Heartbeat tied up in Key Largo.

Found the hammock we packed 5 months ago!

Where they filmed Key Largo with Humphrey Bogart. We hear it is open every day until 4am but we did not stay awake to verify that.

Our perception is that there are 2 sides to the Keys, first there are the locals and second there are those on vacation/snowbirds. We’ve been fortunate enough to have met some of both and had some great conversations. It’s always wonderful to have a discussion that starts with “what brings you here?” instead of “what do you do for work”. The friendly  and laid back attitude throughout the Keys is very refreshing.

Sunset, hogfish dinner, and great conversation with the couple sitting next to us (who also snapped this pic).

Another great thing about The Keys – key lime pie. We made sure to partake in tasting a few different slices (see summary picture for the winner). Good thing our refrigerator is on the small size and there is not room for a whole pie in there. Wait, maybe that is a bad thing.

From Key Largo we made the short ~15 mi trip north and dropped the anchor at Linderman Key for the evening. This location sets us up for quickly exiting the Keys through Angelfish Creek at first light and being in the the Atlantic Ocean.

As for our crossing to the Bahamas, neither one of us are weather experts (nor want to be) so we subscribed to Chis Parker’s weather service. He provides daily input on the crossing to/from the Bahamas, daily weather for the Bahama region and East Coast. For us it is money well spent.

Next post should come after we cross over to the Bahamas.

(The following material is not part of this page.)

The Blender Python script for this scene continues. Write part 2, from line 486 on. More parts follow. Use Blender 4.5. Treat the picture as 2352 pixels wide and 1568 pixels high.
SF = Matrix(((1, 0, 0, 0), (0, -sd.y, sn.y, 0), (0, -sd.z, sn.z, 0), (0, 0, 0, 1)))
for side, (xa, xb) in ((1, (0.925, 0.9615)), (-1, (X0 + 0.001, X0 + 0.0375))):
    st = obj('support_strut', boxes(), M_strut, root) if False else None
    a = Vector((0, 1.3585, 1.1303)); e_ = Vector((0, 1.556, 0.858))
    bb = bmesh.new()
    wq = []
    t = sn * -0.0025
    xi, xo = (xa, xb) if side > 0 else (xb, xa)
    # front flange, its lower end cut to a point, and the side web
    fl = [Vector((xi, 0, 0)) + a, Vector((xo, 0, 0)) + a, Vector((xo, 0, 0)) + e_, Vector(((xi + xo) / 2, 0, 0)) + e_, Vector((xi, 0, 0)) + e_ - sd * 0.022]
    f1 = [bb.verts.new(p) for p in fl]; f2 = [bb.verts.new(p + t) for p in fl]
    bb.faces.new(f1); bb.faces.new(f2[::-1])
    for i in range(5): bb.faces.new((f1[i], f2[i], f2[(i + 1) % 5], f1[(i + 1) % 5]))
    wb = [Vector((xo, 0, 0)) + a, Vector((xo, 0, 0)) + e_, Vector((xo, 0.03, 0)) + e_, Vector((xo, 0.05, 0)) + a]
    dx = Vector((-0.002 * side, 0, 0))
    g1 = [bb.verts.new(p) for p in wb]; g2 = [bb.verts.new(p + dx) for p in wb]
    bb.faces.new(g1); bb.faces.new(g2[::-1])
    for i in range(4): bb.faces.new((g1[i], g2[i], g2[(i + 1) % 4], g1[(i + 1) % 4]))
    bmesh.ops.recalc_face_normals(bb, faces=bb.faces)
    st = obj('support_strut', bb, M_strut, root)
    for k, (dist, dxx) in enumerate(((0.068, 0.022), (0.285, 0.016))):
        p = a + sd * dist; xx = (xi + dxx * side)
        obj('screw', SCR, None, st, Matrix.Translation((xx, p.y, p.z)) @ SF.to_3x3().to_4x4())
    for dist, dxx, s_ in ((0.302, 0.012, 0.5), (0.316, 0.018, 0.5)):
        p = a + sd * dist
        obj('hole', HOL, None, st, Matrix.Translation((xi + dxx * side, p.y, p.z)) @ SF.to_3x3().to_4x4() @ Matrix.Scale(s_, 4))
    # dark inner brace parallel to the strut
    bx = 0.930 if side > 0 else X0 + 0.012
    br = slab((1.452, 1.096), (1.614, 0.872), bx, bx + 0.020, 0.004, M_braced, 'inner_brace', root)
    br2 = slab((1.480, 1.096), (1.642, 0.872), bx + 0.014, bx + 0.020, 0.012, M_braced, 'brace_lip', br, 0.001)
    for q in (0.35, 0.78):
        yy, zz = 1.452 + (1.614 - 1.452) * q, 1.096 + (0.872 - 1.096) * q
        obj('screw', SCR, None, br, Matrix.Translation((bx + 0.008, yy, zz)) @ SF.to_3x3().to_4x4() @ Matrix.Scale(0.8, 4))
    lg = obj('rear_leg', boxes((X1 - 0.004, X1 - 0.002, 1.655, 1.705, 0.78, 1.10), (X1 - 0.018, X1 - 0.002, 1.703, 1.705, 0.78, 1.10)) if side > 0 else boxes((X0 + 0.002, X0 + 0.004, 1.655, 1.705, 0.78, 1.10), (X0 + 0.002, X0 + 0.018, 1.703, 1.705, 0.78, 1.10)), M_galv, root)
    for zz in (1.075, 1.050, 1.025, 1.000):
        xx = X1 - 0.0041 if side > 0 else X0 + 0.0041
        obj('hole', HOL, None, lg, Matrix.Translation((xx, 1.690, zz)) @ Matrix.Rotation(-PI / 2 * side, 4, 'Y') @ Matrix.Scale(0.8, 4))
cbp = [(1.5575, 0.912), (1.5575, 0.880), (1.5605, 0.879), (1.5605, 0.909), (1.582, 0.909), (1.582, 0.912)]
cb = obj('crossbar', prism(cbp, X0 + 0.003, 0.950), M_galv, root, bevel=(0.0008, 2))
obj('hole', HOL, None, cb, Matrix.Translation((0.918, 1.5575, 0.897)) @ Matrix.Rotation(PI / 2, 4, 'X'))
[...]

While not technically a part of The Great Loop we see nothing wrong with a little side trip to clear water and white sandy beaches. The crossing is only ~50 miles which we can travel in daylight. Because we pass through the Gulf Stream it require the correct combination of wind direction, wind speed and sea conditions.  

Image of the Gulf Stream as it flows between Florida and the Bahamas.

The boat is stocked, passports are located and Penny dog has her pet health certificate. We are as ready as we will ever be!